►

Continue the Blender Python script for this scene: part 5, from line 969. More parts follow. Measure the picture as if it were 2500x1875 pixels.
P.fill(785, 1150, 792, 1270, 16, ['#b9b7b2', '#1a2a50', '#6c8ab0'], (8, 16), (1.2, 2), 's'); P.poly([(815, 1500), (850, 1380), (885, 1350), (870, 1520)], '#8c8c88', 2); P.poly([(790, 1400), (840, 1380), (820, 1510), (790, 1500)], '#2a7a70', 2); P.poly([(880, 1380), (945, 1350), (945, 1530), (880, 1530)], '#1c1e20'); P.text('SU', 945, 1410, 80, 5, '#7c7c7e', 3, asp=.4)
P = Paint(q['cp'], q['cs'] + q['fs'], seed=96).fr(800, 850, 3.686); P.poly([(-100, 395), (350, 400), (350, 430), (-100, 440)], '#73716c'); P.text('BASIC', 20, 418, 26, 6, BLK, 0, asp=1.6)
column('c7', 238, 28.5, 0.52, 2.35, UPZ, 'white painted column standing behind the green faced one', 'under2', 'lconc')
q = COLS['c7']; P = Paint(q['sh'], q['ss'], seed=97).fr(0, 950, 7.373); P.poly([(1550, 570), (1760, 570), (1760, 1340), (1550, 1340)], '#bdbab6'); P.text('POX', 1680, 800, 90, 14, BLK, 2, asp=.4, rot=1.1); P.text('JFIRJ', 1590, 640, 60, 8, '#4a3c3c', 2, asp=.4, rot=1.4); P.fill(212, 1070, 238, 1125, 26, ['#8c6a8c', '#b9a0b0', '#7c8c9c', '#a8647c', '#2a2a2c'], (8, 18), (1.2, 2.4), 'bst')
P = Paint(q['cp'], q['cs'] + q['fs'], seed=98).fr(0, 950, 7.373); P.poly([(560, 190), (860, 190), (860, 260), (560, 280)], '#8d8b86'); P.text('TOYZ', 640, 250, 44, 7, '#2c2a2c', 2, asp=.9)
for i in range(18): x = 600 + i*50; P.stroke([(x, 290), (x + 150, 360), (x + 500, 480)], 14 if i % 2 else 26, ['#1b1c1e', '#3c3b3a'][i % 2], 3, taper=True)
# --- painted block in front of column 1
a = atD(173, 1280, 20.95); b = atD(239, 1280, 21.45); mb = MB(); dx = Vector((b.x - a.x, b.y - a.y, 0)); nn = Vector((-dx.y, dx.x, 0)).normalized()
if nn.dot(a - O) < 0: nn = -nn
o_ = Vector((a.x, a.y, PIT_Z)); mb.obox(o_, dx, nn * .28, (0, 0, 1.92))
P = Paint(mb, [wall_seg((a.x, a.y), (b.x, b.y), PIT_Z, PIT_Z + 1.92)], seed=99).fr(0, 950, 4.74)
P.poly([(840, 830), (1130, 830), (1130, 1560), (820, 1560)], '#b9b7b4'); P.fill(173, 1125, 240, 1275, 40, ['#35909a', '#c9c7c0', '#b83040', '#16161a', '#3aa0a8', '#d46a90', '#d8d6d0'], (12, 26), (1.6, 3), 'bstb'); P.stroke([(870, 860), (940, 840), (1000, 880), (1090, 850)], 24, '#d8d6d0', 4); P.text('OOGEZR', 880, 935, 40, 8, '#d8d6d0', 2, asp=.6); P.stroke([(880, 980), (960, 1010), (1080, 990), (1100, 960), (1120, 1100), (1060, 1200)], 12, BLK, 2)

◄

**OBJECTIVE:**
From the data above, extract every line in its exact form.

**FINAL ANSWER:**
Continue the Blender Python script for this scene: part 5, from line 969. More parts follow. Measure the picture as if it were 2500x1875 pixels.
P.fill(785, 1150, 792, 1270, 16, ['#b9b7b2', '#1a2a50', '#6c8ab0'], (8, 16), (1.2, 2), 's'); P.poly([(815, 1500), (850, 1380), (885, 1350), (870, 1520)], '#8c8c88', 2); P.poly([(790, 1400), (840, 1380), (820, 1510), (790, 1500)], '#2a7a70', 2); P.poly([(880, 1380), (945, 1350), (945, 1530), (880, 1530)], '#1c1e20'); P.text('SU', 945, 1410, 80, 5, '#7c7c7e', 3, asp=.4)
P = Paint(q['cp'], q['cs'] + q['fs'], seed=96).fr(800, 850, 3.686); P.poly([(-100, 395), (350, 400), (350, 430), (-100, 440)], '#73716c'); P.text('BASIC', 20, 418, 26, 6, BLK, 0, asp=1.6)
column('c7', 238, 28.5, 0.52, 2.35, UPZ, 'white painted column standing behind the green faced one', 'under2', 'lconc')
q = COLS['c7']; P = Paint(q['sh'], q['ss'], seed=97).fr(0, 950, 7.373); P.poly([(1550, 570), (1760, 570), (1760, 1340), (1550, 1340)], '#bdbab6'); P.text('POX', 1680, 800, 90, 14, BLK, 2, asp=.4, rot=1.1); P.text('JFIRJ', 1590, 640, 60, 8, '#4a3c3c', 2, asp=.4, rot=1.4); P.fill(212, 1070, 238, 1125, 26, ['#8c6a8c', '#b9a0b0', '#7c8c9c', '#a8647c', '#2a2a2c'], (8, 18), (1.2, 2.4), 'bst')
P = Paint(q['cp'], q['cs'] + q['fs'], seed=98).fr(0, 950, 7.373); P.poly([(560, 190), (860, 190), (860, 260), (560, 280)], '#8d8b86'); P.text('TOYZ', 640, 250, 44, 7, '#2c2a2c', 2, asp=.9)
for i in range(18): x = 600 + i*50; P.stroke([(x, 290), (x + 150, 360), (x + 500, 480)], 14 if i % 2 else 26, ['#1b1c1e', '#3c3b3a'][i % 2], 3, taper=True)
# --- painted block in front of column 1
a = atD(173, 1280, 20.95); b = atD(239, 1280, 21.45); mb = MB(); dx = Vector((b.x - a.x, b.y - a.y, 0)); nn = Vector((-dx.y, dx.x, 0)).normalized()
if nn.dot(a - O) < 0: nn = -nn
o_ = Vector((a.x, a.y, PIT_Z)); mb.obox(o_, dx, nn * .28, (0, 0, 1.92))
P = Paint(mb, [wall_seg((a.x, a.y), (b.x, b.y), PIT_Z, PIT_Z + 1.92)], seed=99).fr(0, 950, 4.74)
P.poly([(840, 830), (1130, 830), (1130, 1560), (820, 1560)], '#b9b7b4'); P.fill(173, 1125, 240, 1275, 40, ['#35909a', '#c9c7c0', '#b83040', '#16161a', '#3aa0a8', '#d46a90', '#d8d6d0'], (12, 26), (1.6, 3), 'bstb'); P.stroke([(870, 860), (940, 840), (1000, 880), (1090, 850)], 24, '#d8d6d0', 4); P.text('OOGEZR', 880, 935, 40, 8, '#d8d6d0', 2, asp=.6); P.stroke([(880, 980), (960, 1010), (1080, 990), (1100, 960), (1120, 1100), (1060, 1200)], 12, BLK, 2)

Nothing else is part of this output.